Coventry, already boasting excellent Thai and Japanese/Malaysian restaurants, needs another Asian-themed restaurant like it needs another sports bar, or maybe a hole in its head. This however hasn't stopped Tree Country from opening its doors in the space Que Tal used to occupy. I adore Asian food, being lactose-inefficient I find myself cooking Asian-style cuisine fairly often. I'm also spoiled rotten from having Pacific East and Mint Cafe a block from my apartment. However, I'm always willing to give a new restaurant a look-see, and when my sister brought home the takeout menu from Tree Country I eagerly perused it. My first impression was "jesus, that's a LOT of Asian food." Tree Country has decided that its secret to success lies in bludgeoning you over the head with as many different regional styles and offerings as it possibly can. Its menu states that it's a "taste of Asian, Japanese, Korean and Thai," and there's easily 40 different entree-style dishes on the menu, not including all the various permutations of maki roll, curries, and sashimi a la carte.

The drink menu is pretty standard with hot green tea and thai-style tea as well as an assortment of smoothie-type drinks.
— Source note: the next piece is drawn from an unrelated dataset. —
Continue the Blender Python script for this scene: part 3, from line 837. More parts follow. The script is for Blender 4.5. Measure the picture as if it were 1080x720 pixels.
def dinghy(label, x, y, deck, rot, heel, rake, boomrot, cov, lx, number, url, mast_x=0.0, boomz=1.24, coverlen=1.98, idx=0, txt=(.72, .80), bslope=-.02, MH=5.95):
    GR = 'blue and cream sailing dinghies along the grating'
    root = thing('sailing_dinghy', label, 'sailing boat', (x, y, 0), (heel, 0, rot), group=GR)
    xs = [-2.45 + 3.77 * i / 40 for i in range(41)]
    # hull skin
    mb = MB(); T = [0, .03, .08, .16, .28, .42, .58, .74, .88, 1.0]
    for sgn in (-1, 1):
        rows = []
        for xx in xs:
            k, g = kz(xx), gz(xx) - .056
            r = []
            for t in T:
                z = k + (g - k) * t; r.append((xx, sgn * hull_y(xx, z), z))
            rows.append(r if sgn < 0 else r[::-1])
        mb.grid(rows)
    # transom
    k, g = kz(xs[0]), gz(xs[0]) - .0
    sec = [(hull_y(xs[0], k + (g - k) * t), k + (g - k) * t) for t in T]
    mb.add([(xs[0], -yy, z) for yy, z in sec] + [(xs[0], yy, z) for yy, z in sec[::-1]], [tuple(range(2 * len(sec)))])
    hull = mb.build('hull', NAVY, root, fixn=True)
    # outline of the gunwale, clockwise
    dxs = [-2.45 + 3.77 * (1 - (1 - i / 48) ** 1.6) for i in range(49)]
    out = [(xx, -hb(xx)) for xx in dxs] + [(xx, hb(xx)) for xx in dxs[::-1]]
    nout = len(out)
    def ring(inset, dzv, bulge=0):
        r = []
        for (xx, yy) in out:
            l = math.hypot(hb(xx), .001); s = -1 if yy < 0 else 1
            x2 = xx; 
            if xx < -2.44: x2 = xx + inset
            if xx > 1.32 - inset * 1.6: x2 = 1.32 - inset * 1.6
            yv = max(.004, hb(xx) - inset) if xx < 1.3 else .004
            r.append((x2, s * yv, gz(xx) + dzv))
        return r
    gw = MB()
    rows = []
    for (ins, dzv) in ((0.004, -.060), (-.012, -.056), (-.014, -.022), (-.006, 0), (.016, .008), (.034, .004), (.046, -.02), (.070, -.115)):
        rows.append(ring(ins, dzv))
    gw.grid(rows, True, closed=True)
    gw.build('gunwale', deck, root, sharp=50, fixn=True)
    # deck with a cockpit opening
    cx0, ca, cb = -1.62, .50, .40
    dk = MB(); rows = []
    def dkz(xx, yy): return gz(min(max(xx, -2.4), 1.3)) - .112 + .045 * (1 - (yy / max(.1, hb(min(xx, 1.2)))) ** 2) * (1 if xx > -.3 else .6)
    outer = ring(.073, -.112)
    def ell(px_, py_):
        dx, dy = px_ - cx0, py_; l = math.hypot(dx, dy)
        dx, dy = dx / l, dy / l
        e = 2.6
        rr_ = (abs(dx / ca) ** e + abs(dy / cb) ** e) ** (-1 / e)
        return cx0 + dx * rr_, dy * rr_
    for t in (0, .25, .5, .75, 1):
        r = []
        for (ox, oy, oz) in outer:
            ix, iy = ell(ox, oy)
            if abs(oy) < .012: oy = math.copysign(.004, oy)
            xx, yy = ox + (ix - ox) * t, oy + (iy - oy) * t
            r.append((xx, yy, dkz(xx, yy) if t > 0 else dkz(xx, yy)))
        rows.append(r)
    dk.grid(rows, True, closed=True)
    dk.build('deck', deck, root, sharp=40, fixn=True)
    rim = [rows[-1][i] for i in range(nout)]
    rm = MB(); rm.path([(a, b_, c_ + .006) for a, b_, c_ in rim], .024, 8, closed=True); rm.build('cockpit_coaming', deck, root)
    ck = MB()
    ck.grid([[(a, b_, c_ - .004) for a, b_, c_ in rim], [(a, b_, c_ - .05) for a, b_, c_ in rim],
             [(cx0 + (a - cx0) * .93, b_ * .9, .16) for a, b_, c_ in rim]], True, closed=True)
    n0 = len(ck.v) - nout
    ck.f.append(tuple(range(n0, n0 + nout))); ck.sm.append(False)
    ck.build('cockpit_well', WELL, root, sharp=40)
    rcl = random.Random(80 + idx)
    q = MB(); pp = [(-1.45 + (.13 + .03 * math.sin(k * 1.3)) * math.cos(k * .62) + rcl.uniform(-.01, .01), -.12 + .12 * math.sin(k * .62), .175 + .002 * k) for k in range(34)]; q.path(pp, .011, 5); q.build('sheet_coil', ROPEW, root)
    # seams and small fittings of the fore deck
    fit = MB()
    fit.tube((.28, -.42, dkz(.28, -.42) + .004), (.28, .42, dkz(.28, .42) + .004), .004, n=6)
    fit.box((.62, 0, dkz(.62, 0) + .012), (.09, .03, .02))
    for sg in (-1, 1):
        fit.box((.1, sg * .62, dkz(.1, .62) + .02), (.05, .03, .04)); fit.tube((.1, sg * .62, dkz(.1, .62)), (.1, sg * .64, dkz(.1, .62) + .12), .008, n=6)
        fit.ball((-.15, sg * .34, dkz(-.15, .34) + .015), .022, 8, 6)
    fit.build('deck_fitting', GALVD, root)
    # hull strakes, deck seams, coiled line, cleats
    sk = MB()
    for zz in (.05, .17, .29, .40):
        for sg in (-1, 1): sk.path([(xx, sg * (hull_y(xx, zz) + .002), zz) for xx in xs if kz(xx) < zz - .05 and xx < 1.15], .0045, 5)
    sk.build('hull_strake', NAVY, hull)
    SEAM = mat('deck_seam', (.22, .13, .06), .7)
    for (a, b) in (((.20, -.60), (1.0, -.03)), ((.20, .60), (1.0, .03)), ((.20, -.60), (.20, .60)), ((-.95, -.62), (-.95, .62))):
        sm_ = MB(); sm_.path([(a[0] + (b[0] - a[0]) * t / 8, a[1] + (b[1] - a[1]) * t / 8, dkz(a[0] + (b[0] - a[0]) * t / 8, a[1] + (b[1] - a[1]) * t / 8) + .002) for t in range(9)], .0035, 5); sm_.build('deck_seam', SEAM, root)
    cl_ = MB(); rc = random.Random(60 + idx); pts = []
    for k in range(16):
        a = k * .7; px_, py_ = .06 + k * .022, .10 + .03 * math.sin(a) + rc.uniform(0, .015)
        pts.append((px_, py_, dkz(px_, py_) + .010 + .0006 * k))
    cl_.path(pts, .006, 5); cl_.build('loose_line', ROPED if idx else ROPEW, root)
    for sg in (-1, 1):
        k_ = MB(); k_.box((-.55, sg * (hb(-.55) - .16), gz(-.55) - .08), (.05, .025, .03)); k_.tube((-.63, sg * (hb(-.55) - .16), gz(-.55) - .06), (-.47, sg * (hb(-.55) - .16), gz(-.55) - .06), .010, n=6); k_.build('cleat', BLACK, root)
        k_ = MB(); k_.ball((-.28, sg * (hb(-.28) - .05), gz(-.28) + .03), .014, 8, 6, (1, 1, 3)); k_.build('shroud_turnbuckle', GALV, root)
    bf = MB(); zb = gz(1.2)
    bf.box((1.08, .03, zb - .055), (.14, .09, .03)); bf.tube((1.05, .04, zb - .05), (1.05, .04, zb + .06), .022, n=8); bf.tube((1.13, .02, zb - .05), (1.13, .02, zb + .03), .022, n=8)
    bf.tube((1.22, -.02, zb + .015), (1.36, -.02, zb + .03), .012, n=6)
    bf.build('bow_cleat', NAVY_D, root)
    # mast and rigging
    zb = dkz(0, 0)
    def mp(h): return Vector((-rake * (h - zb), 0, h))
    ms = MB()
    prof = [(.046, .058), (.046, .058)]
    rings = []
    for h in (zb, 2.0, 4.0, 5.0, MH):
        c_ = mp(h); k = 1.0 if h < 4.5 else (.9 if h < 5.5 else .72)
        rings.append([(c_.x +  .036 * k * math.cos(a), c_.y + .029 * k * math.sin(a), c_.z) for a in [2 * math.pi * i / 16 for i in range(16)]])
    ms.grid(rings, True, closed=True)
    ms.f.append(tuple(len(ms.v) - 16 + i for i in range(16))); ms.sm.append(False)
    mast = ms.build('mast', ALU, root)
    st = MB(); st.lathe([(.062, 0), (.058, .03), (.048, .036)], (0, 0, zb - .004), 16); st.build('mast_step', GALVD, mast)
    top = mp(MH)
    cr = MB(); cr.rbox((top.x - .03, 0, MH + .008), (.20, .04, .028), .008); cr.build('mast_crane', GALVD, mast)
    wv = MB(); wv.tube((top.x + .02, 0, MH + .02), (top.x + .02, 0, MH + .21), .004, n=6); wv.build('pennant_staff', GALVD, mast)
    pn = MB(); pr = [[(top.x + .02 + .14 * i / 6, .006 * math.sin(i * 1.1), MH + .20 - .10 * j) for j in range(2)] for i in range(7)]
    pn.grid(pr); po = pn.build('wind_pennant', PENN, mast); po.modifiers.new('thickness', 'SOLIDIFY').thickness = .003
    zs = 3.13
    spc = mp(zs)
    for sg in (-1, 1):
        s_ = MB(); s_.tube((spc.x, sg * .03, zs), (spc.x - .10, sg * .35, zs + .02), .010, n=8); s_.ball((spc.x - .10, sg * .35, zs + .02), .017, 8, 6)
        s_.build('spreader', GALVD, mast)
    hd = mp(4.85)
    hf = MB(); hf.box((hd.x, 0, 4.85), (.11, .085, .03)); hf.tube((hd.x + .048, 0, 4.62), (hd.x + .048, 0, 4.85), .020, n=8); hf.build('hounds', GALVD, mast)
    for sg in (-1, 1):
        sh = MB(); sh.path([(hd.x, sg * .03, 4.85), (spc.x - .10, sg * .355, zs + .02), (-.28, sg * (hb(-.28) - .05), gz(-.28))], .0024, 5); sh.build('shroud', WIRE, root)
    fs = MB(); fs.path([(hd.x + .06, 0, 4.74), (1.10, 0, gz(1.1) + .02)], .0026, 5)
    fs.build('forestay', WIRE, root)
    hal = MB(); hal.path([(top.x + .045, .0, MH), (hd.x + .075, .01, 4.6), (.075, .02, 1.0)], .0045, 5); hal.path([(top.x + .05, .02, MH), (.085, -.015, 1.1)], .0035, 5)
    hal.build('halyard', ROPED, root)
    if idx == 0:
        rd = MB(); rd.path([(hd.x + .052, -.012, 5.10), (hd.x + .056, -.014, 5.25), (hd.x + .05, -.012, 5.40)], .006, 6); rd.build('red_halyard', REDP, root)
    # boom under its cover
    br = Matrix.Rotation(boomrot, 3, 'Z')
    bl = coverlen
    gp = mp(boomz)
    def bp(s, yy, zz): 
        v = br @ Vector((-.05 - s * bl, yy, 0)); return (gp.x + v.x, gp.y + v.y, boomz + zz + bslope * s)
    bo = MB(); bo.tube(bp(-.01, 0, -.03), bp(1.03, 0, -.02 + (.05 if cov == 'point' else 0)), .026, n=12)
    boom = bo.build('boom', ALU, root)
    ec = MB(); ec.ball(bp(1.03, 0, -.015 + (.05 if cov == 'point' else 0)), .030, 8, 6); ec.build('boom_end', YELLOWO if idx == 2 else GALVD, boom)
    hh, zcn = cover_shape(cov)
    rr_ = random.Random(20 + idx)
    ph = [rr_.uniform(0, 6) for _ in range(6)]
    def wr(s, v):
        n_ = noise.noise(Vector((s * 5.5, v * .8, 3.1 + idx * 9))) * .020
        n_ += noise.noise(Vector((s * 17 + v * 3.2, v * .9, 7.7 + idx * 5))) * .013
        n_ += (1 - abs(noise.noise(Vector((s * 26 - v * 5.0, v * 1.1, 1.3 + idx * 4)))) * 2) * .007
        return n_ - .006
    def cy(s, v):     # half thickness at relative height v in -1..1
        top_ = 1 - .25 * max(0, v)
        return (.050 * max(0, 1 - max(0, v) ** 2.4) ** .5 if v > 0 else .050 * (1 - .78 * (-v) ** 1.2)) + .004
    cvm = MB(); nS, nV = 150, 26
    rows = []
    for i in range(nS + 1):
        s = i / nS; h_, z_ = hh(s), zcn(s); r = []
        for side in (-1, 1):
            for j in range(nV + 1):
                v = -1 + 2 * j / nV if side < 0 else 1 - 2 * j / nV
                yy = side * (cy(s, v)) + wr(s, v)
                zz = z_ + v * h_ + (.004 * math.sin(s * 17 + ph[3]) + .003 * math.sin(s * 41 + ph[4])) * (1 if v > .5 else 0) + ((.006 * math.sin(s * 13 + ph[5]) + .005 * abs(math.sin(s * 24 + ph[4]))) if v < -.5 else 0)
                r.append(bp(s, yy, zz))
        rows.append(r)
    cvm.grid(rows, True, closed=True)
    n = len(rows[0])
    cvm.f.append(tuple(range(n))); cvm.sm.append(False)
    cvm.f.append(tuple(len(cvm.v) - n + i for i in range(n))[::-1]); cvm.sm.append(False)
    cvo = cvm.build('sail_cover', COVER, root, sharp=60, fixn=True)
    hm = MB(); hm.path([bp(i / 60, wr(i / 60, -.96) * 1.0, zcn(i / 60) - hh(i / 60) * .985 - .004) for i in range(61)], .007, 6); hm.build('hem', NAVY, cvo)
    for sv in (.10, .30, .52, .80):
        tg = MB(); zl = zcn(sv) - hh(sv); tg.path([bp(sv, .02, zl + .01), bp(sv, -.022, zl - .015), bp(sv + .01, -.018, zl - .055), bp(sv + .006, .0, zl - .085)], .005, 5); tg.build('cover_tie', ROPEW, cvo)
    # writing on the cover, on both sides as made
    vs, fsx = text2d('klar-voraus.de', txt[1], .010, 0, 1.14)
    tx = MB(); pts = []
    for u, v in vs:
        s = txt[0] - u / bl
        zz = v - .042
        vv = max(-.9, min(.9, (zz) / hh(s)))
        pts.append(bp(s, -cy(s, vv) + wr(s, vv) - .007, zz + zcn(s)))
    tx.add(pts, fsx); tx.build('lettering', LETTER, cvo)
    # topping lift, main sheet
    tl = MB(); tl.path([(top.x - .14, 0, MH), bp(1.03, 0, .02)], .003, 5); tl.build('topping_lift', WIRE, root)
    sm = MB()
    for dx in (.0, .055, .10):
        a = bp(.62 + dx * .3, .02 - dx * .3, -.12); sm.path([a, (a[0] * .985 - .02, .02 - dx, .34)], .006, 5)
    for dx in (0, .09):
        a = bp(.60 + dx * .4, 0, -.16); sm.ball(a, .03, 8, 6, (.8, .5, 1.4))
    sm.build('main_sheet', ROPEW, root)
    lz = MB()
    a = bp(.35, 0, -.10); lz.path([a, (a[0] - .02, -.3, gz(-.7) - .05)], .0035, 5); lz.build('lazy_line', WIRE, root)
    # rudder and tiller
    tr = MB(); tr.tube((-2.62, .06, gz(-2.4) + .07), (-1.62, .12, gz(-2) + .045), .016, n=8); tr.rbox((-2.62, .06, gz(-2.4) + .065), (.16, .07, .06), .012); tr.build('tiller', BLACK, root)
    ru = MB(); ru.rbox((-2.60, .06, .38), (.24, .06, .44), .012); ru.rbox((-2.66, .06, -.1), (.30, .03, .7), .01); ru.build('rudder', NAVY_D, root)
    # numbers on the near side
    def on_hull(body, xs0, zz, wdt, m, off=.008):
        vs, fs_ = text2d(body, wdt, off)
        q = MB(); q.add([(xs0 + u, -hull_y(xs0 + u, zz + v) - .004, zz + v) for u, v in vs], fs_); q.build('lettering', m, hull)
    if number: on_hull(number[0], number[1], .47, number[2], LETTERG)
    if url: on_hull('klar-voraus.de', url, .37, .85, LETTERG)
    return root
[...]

I asked which smoothies were able to be made with no milk/yogurt etc. in them and the lady seemed kinda thrown for a bit, but told me that the lychee, pineapple, and coconut had no dairy in them. I went with the pineapple and it was pretty much what I wanted (fruit juice blended with ice). I did notice soybean milk on their takeout menu but it wasn't on their in-house menu; I will probably ask about that next time. My boyfriend got the hot green tea and was pleased with it. The tea mixture in the bag was leafy and had chunks of other things in there, and it was fragrant and tasty.
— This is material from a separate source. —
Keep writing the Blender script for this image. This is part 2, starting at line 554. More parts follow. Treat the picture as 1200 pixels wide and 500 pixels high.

Since we've had more than our fill of Thai and Japanese on this street, we decided to order Korean dishes and get a maki roll as an appetizer. We went with the Cleveland Roll, which is BBQ eel tempura and cucumber rolled up with seared salmon and eel sauce on top. It was surprisingly good; the fish quality was decent and I liked the flavor of the seared salmon (it was flame-seared and slightly blackened in parts which I enjoy). There's not a roll like it at Pac East, and I'd probably get it again. Their specialty rolls are about 8 pieces to a roll and there's definitely enough going on with one that if you get that and a small salad or soup, you're good to go.
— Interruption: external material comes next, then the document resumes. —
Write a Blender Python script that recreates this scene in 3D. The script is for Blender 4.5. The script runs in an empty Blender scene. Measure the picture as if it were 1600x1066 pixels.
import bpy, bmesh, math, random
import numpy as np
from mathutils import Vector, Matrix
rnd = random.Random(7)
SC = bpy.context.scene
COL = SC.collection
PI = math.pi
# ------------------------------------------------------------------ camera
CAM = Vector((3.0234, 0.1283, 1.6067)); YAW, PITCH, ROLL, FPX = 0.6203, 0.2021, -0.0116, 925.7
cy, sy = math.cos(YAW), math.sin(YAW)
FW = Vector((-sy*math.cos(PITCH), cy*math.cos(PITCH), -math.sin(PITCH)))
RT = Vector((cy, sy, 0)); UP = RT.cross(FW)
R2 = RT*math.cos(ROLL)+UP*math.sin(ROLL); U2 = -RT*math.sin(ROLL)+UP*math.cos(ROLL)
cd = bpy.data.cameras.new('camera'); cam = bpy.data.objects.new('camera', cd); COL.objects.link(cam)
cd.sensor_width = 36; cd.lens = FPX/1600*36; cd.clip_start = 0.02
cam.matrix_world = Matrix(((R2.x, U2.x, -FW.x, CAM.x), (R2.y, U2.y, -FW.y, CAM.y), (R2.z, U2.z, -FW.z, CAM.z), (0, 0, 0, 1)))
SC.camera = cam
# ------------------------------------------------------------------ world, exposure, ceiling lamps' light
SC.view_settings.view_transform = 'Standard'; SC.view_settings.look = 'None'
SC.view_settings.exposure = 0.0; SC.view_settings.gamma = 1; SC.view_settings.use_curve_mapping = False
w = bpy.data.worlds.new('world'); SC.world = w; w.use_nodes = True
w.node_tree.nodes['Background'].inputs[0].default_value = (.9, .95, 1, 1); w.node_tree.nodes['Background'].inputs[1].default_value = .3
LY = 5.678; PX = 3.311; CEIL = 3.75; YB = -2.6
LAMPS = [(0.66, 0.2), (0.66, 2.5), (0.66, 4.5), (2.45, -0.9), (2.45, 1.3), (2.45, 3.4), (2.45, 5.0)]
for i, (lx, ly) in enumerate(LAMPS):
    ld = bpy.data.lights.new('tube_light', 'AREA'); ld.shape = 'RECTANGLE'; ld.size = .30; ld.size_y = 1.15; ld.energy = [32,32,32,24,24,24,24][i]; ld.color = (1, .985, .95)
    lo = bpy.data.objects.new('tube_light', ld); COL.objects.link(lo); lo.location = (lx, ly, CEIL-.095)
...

Our Korean entrees were delicious. I ordered the Kimchibokum, which was thinly-sliced pork and kimchi with pieces of tofu tossed in. They had a brown rice option which pleased me tremendously. I used to date a Korean and he taught me all about the proper way to do kimchi. Apparently his mother used to make it the old-school way, where you assemble the ingredients in a jar and bury the jar in your yard to ferment. I doubt this was buried kimchi, but it was very spicy and very good. My only complaint was there wasn't enough of it on the plate. The presentation was done on a sizzling skillet over a wooden board and I enjoyed it thoroughly. My boyfriend had the Spicy Seafood Noodle Soup, a Korean-style spiced soup with squid, scallops, shrimp, and veggies in it. He declared that it was also very good, but it wasn't as spicy as mine. I tried a bit of it and agreed with him. I could probably eat that Kimchibokum at least 3 times a week, it was that good.

I think the next time I'm over there I'm going to check out their green curry. I'm a huge fan of green curry and making a successful green curry still eludes me. Mint Cafe's green curry is fantastic, of course, and I'm curious to see if Tree Country's is any different.

I admit have mixed feelings about this place. Pacific East and Mint Cafe are easily at the top of their game in their respective styles and each one is less than a block from Tree Country. The only thing Tree Country offers that they don't is their Korean-style fare, which admittedly is very good. Tree Country does have some unique specialty maki rolls, and their specialty roll prices are competitive with Pacific East's, but I think I'll still find myself heading over to Pac East for my Japanese fix and Mint Cafe for my Thai cravings. The Korean is not to be denied, though. If Tree Country can survive I'll definitely make a place for them in my Asian lineup based merely on their Korean fare.